If the current administration and lawmakers actually want to dismantle the Ministry of Education, then the fair approach is legislative reform. I’m not saying it should be dismantled at all, but there is a correct way to go about it if that’s the approach lawmakers want to take…
That means revising statutes, redefining federal roles, and openly debating which programs should exist, be consolidated, or be returned to the states.
That’s hard work. Congress is needed for that. It requires political risk.
Agreements between agencies, on the other hand, fall within existing law. They shift existing administrative responsibility without changing the underlying obligations. Title I still exists. IDEA still exists. Federal loan programs are still governed by federal rules.
Real reform would examine whether federal involvement in certain areas produces measurable results relative to costs. It would evaluate the overlap between agencies. The question should be asked whether the results justify administrative layers.
Simply transferring the administration can streamline some processes. But it also introduces new ones.
Without structural reforms, all we are doing here is playing a bureaucratic game for social media headlines.
Efficiency should mean results, not headlines
I support an efficient government. Wasteful spending, redundant oversight and bureaucratic proliferation undermine public confidence.
Just look at the PSLF buyback backlog mess. Even with more accountability and oversight, nothing is being done to solve the administrative problems impacting U.S. student loans. It damages confidence in the entire system.
Efficiency is measured in results and cost savings, not in press releases.
If interagency agreements reduce duplication of back-office functions, improve data sharing, and clarify compliance pathways, they can prove useful. If they instead add new layers of coordination and leave the regulatory complexities untouched, taxpayers may see little return.
The government must be organized around mission clarity. Nationally, education policy affects more than 50 million primary and secondary education students and roughly 17 million college students. This amounts to hundreds of billions of dollars every year.
That size requires careful monitoring and possible reform.
If you split an agency without addressing the legal framework underneath, you risk confusion – and likely more costs, not less. It can also make it harder for voters to understand who is responsible for success or failure.
If the goal is truly to return education to the states, Congress must directly revise federal statutes and funding requirements. If the goal is efficiency, policymakers should publish measurable benchmarks: reductions in administrative costs, processing times, compliance accuracy, and grant cycle time statistics.
If you actually want departmental efficiency, let’s look at the statistics.
In short
I believe in higher education. I believe federal student aid has opened doors for millions of families who otherwise would not have had access to college. I also believe that government should be lean, responsible and results-oriented.
Agreements between agencies can be a tool. But they are not reforms in themselves.

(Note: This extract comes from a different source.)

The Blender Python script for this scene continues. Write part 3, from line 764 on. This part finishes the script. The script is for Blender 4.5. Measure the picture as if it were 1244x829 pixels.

Moving programs from the Department of Education to the state or HHS does not automatically lead to a shrinking of government. It makes it complicated. It blurs responsibility. And it distracts from the pressing administrative needs Americans have today.
Cleaning the room means organizing what stays, throwing away what doesn’t, and making it easier to function in the future.
Anything less is pushing things into the closet, hoping mom doesn’t find out.